You know we Tibetans keep crossing into India but I was crazier. I’m one of those very few who did the reverse migration. After working for 8 years in a travel company in Delhi, I somehow managed to get a 1-year visa for Tibet.

It was a long journey: 2 nights, 3 days in a bus from Delhi to Kathmandu; 2 more days and then Lhasa. My Lhasa. Blue sky. Cold, thin air. Yak meat momos. Monasteries. Potala palace. But no portraits of the Dalai Lama. Nowhere. Not even in homes. Chinese don’t allow that.

In India, a fresh arrival from back home is called a kaccha, because we imagine her to be innocent who has to be taught Hindi and trained to live here. So I was shocked when Lhasa folks called me (me!) kaccha. Being from India, I was deemed innocent who had to be taught Chinese and trained to live there.

But they were right. I was a foreigner in my homeland. I didn’t know Chinese and it was everywhere. In restaurants, menus would be written in Chinese and I would ask stewards what was what. I would pass by the city’s only theater that screened Hollywood films, dubbed only in Chinese. It was difficult to make out things. I was lost.

And yet, home is home. Lhasa was like a large version of Majnu ka Teela. There were Tibetans all around and I was just an anonymous face in the crowd. People too were gentler than in Delhi. Especially the boys. Delhi men are too…I don’t know…Hindi films do something to them.

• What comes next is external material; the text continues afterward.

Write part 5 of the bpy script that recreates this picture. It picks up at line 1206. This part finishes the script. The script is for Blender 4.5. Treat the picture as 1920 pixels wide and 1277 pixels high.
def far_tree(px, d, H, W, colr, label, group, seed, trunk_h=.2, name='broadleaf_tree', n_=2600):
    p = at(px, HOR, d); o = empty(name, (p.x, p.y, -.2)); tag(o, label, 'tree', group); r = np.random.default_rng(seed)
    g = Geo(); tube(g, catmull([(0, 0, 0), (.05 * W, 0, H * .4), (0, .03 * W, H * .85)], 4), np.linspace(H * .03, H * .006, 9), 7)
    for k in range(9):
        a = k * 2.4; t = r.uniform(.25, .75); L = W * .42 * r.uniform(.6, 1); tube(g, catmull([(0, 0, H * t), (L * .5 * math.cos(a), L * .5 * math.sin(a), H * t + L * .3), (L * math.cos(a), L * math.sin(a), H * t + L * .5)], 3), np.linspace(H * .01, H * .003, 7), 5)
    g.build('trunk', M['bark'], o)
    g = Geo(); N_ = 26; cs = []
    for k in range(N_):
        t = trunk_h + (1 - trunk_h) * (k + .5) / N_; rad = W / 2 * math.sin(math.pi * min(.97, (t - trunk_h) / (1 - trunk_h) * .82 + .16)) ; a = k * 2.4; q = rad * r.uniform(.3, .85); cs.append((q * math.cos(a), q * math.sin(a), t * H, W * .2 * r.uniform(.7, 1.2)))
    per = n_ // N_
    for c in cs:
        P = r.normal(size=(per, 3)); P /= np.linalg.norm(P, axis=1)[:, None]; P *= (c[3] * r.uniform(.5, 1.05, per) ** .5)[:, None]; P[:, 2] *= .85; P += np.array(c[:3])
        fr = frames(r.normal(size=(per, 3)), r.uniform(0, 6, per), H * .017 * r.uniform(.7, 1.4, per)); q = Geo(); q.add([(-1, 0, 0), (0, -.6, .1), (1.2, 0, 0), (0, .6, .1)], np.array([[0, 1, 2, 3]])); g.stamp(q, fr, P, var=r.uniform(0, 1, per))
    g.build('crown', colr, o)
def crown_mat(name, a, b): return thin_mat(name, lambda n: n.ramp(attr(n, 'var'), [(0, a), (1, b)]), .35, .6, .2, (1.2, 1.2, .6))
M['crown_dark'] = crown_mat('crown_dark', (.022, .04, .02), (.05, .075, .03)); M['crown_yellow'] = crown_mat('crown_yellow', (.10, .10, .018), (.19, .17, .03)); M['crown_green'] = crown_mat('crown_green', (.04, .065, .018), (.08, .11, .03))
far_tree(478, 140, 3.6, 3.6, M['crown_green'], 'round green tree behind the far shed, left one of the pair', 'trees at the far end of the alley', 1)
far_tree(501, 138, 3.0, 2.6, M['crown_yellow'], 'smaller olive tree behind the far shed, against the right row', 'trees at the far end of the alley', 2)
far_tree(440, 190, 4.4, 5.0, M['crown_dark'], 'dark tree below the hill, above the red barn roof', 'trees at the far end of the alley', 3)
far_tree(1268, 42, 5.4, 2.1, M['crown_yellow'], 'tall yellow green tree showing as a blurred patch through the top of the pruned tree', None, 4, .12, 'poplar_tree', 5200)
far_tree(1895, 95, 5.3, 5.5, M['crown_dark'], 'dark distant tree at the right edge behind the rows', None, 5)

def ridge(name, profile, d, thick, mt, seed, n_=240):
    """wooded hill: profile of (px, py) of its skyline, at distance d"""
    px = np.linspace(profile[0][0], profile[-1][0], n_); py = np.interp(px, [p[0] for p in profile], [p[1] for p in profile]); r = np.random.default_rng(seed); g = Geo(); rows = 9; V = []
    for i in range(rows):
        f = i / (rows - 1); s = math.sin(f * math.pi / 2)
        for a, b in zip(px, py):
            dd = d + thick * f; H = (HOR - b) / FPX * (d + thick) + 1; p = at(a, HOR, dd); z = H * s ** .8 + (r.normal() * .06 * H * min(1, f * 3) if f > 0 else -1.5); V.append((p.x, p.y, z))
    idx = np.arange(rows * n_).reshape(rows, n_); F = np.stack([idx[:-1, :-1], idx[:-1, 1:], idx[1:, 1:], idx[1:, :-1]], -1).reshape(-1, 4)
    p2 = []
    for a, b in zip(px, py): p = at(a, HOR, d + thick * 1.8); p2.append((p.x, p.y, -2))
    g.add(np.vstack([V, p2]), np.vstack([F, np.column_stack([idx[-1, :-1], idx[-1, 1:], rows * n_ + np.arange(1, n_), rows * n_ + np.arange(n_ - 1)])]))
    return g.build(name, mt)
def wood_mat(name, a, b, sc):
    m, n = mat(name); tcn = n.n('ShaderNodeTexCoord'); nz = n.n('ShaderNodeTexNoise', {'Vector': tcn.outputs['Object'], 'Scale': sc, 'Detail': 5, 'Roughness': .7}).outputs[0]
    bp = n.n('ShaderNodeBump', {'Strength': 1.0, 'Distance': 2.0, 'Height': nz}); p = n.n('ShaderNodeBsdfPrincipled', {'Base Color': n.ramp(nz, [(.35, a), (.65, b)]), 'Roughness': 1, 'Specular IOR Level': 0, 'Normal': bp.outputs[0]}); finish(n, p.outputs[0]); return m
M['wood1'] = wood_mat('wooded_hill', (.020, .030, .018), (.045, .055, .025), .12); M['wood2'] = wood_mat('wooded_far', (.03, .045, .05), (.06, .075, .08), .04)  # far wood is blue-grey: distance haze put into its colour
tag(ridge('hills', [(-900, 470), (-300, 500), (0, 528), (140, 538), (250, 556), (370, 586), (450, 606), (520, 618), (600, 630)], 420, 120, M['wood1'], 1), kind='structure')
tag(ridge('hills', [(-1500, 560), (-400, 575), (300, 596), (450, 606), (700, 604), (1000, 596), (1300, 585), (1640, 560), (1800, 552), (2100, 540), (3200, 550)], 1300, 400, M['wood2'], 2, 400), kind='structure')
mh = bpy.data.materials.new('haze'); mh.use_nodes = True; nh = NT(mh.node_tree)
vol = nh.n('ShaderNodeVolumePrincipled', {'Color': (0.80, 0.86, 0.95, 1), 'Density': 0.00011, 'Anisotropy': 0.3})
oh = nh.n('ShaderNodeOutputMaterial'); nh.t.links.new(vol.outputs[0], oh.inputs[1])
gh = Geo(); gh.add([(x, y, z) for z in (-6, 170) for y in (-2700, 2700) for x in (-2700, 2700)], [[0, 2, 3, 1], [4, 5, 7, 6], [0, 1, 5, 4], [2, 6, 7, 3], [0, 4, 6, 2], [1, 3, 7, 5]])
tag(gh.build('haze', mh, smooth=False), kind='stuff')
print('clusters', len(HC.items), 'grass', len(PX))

Lhasa’s young people, however, don’t have a bright future. In Delhi we work in call centers, hair salons, and restaurants and have fun only in weekends. But there each day was a weekend. I hardly saw youngsters working routine jobs. They danced all night long in discos and days were wasted away in boozing (beer being very cheap). Sometimes I feel Tibetans on both sides of the Himalayas are kacchas. Will we ever ripen?